- WRITTEN REQUEST
Leave out the pictures and restate the rest of the data exactly.

# START OF INFORMATION SHOWN

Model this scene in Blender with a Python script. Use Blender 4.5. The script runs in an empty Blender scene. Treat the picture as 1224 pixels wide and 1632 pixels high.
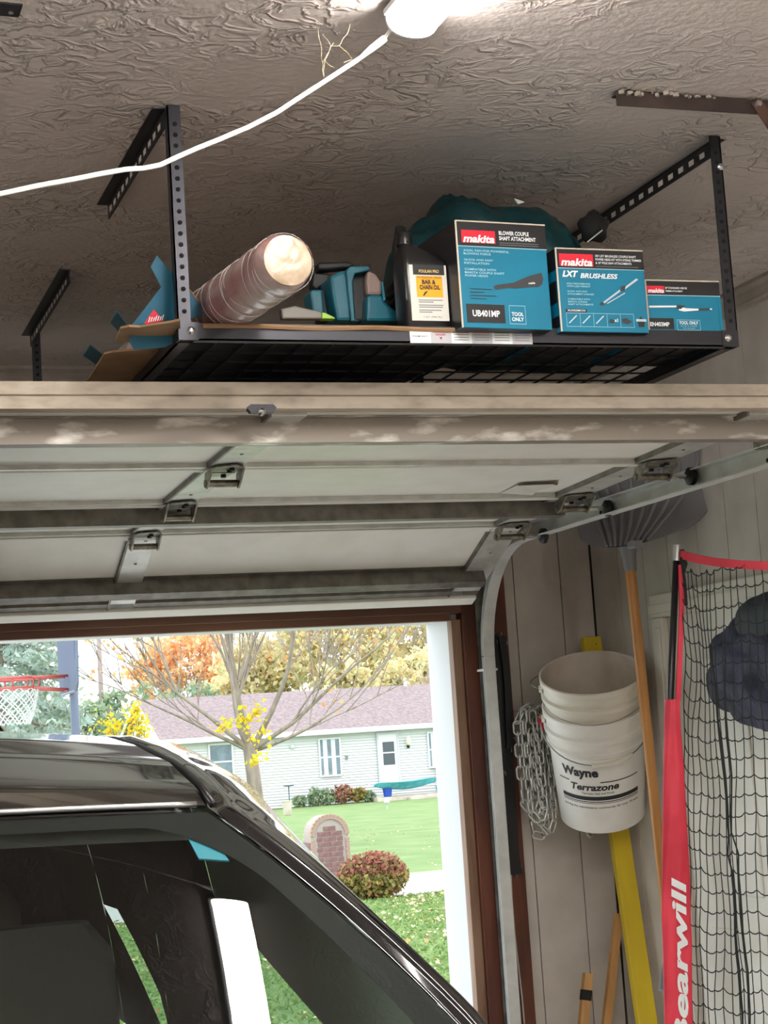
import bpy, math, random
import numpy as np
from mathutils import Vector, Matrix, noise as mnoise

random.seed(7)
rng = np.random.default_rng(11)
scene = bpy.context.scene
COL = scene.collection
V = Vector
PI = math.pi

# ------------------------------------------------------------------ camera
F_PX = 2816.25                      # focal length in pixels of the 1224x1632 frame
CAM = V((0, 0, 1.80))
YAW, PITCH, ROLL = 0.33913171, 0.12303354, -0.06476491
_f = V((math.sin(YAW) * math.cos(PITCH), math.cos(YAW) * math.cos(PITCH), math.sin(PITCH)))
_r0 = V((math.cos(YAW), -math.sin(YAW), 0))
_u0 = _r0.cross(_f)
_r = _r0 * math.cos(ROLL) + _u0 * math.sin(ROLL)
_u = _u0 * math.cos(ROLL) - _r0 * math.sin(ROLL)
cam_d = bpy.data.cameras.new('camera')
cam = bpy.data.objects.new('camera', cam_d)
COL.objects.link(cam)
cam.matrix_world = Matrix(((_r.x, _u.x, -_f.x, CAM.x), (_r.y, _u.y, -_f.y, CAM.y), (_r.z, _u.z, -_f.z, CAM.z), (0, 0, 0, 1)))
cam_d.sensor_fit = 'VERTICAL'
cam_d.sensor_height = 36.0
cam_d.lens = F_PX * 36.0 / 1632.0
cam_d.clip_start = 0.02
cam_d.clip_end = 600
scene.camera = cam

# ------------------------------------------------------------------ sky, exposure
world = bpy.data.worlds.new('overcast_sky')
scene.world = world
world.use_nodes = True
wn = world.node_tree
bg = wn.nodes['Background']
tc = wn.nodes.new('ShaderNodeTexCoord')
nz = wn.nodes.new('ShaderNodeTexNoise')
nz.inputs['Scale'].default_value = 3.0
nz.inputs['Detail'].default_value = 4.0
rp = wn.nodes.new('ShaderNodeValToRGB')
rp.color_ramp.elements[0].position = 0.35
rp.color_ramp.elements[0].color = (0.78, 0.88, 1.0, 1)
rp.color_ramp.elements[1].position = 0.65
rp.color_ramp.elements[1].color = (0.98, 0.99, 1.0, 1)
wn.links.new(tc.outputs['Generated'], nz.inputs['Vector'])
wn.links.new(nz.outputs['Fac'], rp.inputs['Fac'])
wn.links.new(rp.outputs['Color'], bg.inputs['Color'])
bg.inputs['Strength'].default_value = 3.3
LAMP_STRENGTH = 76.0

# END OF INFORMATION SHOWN

- EXERCISE SOLUTION
Model this scene in Blender with a Python script. Use Blender 4.5. The script runs in an empty Blender scene. Treat the picture as 1224 pixels wide and 1632 pixels high.
import bpy, math, random
import numpy as np
from mathutils import Vector, Matrix, noise as mnoise

random.seed(7)
rng = np.random.default_rng(11)
scene = bpy.context.scene
COL = scene.collection
V = Vector
PI = math.pi

# ------------------------------------------------------------------ camera
F_PX = 2816.25                      # focal length in pixels of the 1224x1632 frame
CAM = V((0, 0, 1.80))
YAW, PITCH, ROLL = 0.33913171, 0.12303354, -0.06476491
_f = V((math.sin(YAW) * math.cos(PITCH), math.cos(YAW) * math.cos(PITCH), math.sin(PITCH)))
_r0 = V((math.cos(YAW), -math.sin(YAW), 0))
_u0 = _r0.cross(_f)
_r = _r0 * math.cos(ROLL) + _u0 * math.sin(ROLL)
_u = _u0 * math.cos(ROLL) - _r0 * math.sin(ROLL)
cam_d = bpy.data.cameras.new('camera')
cam = bpy.data.objects.new('camera', cam_d)
COL.objects.link(cam)
cam.matrix_world = Matrix(((_r.x, _u.x, -_f.x, CAM.x), (_r.y, _u.y, -_f.y, CAM.y), (_r.z, _u.z, -_f.z, CAM.z), (0, 0, 0, 1)))
cam_d.sensor_fit = 'VERTICAL'
cam_d.sensor_height = 36.0
cam_d.lens = F_PX * 36.0 / 1632.0
cam_d.clip_start = 0.02
cam_d.clip_end = 600
scene.camera = cam

# ------------------------------------------------------------------ sky, exposure
world = bpy.data.worlds.new('overcast_sky')
scene.world = world
world.use_nodes = True
wn = world.node_tree
bg = wn.nodes['Background']
tc = wn.nodes.new('ShaderNodeTexCoord')
nz = wn.nodes.new('ShaderNodeTexNoise')
nz.inputs['Scale'].default_value = 3.0
nz.inputs['Detail'].default_value = 4.0
rp = wn.nodes.new('ShaderNodeValToRGB')
rp.color_ramp.elements[0].position = 0.35
rp.color_ramp.elements[0].color = (0.78, 0.88, 1.0, 1)
rp.color_ramp.elements[1].position = 0.65
rp.color_ramp.elements[1].color = (0.98, 0.99, 1.0, 1)
wn.links.new(tc.outputs['Generated'], nz.inputs['Vector'])
wn.links.new(nz.outputs['Fac'], rp.inputs['Fac'])
wn.links.new(rp.outputs['Color'], bg.inputs['Color'])
bg.inputs['Strength'].default_value = 3.3
LAMP_STRENGTH = 76.0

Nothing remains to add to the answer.